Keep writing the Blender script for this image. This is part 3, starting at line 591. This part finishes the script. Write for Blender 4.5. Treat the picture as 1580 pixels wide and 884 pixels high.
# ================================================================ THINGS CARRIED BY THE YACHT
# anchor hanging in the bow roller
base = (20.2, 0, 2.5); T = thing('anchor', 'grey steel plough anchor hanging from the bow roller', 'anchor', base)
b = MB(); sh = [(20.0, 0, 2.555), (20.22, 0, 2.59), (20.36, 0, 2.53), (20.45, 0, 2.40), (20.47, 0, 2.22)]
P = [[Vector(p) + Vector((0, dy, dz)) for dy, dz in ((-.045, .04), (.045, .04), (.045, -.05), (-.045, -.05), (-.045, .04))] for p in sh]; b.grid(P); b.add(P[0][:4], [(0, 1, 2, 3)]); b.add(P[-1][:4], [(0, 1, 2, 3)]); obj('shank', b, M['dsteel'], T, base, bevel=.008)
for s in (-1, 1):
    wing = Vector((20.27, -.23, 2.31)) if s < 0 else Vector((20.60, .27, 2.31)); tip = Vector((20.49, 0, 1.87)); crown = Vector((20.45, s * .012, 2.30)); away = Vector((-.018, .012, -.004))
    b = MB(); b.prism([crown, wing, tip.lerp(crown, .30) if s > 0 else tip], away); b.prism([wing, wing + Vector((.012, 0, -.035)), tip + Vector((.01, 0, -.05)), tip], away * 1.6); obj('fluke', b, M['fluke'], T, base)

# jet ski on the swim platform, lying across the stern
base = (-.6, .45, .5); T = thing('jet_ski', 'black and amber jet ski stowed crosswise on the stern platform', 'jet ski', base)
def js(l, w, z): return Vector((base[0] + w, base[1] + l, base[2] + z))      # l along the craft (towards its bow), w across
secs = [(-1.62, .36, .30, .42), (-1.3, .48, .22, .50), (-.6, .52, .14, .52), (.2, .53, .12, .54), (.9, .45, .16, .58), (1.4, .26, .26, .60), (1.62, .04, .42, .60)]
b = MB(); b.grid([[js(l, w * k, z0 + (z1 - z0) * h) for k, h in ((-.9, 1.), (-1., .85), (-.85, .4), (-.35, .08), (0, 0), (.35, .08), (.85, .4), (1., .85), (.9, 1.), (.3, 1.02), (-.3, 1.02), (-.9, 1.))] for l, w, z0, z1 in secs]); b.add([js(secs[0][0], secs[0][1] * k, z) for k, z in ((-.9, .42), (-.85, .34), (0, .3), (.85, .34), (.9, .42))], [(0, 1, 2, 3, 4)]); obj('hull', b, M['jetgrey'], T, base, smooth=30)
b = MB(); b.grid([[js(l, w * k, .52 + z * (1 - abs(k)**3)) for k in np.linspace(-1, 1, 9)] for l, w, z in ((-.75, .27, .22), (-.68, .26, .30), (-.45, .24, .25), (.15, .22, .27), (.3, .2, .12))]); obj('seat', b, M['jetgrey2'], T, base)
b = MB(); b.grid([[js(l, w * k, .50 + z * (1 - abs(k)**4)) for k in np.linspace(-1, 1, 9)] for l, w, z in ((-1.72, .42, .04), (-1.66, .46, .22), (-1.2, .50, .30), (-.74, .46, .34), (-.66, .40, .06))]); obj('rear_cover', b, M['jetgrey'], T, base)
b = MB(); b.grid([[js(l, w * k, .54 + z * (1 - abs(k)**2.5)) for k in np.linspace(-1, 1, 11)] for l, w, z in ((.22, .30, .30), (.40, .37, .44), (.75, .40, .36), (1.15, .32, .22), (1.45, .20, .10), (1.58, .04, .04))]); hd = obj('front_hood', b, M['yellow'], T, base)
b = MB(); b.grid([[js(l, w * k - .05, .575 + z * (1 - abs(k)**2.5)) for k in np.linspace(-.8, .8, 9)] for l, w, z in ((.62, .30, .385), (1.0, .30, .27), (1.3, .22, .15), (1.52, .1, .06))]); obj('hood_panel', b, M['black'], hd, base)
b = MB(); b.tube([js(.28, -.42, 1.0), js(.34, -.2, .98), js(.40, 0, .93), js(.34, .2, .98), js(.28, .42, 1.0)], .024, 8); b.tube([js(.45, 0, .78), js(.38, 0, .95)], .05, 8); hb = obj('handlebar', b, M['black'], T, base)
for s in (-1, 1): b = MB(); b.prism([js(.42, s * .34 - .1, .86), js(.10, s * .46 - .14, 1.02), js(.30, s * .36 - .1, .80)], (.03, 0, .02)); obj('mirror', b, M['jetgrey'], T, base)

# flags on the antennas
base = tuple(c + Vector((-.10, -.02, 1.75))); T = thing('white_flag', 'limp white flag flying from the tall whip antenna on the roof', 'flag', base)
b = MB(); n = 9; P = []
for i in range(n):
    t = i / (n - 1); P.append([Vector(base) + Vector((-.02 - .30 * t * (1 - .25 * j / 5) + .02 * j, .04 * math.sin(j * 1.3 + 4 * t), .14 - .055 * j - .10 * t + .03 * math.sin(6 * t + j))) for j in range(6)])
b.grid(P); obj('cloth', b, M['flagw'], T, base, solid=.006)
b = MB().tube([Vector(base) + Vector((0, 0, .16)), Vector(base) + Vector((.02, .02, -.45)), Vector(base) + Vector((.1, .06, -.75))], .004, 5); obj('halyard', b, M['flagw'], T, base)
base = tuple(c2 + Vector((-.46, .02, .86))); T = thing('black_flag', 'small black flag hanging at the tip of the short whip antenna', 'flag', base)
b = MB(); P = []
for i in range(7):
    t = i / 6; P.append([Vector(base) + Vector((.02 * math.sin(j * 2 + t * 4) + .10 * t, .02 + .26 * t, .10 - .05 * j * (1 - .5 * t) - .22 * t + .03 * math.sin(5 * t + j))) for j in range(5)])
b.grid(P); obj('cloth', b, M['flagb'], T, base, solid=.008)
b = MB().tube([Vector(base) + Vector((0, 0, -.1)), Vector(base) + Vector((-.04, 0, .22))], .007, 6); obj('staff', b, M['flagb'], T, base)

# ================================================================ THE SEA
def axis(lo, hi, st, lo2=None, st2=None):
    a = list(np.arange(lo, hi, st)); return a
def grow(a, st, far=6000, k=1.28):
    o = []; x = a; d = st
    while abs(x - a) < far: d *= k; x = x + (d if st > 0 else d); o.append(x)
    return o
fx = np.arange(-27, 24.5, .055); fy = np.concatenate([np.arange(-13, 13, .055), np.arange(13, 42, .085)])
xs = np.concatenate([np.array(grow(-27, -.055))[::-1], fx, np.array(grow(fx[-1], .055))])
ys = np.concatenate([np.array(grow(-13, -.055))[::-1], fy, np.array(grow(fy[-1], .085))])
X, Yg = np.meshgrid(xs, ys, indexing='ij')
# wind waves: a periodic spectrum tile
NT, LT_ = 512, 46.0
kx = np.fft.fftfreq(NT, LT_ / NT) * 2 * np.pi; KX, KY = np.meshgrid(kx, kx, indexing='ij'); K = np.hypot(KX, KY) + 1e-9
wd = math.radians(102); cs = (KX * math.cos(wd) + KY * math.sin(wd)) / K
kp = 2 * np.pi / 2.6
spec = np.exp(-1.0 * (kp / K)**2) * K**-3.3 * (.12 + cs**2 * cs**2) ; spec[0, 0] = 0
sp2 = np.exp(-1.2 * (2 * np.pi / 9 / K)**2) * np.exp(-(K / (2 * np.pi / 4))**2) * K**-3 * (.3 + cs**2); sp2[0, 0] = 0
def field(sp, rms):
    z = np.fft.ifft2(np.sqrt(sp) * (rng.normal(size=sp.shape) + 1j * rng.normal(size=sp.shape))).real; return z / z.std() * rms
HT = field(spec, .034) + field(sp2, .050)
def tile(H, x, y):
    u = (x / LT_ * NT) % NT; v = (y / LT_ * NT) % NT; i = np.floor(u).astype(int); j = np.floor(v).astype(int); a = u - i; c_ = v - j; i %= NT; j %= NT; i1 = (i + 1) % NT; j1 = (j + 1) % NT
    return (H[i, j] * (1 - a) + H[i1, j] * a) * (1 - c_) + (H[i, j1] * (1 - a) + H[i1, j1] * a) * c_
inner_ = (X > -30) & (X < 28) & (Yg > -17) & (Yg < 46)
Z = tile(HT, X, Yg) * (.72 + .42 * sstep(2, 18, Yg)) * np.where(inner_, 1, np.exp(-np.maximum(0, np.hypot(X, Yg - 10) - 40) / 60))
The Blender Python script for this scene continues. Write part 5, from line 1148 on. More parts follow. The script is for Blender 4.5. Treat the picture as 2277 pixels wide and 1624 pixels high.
◆ ◆ ◆
= WRITTEN REQUEST =
Please print the lines from the start of the records up to and including the line with "b = MB(); b.prism([crown, wing, tip.lerp(crown, .30)", copying each one exactly and leaving out the rest.

= THE OUTPUT =
Keep writing the Blender script for this image. This is part 3, starting at line 591. This part finishes the script. Write for Blender 4.5. Treat the picture as 1580 pixels wide and 884 pixels high.
# ================================================================ THINGS CARRIED BY THE YACHT
# anchor hanging in the bow roller
base = (20.2, 0, 2.5); T = thing('anchor', 'grey steel plough anchor hanging from the bow roller', 'anchor', base)
b = MB(); sh = [(20.0, 0, 2.555), (20.22, 0, 2.59), (20.36, 0, 2.53), (20.45, 0, 2.40), (20.47, 0, 2.22)]
P = [[Vector(p) + Vector((0, dy, dz)) for dy, dz in ((-.045, .04), (.045, .04), (.045, -.05), (-.045, -.05), (-.045, .04))] for p in sh]; b.grid(P); b.add(P[0][:4], [(0, 1, 2, 3)]); b.add(P[-1][:4], [(0, 1, 2, 3)]); obj('shank', b, M['dsteel'], T, base, bevel=.008)
for s in (-1, 1):
    wing = Vector((20.27, -.23, 2.31)) if s < 0 else Vector((20.60, .27, 2.31)); tip = Vector((20.49, 0, 1.87)); crown = Vector((20.45, s * .012, 2.30)); away = Vector((-.018, .012, -.004))
    b = MB(); b.prism([crown, wing, tip.lerp(crown, .30) if s > 0 else tip], away); b.prism([wing, wing + Vector((.012, 0, -.035)), tip + Vector((.01, 0, -.05)), tip], away * 1.6); obj('fluke', b, M['fluke'], T, base)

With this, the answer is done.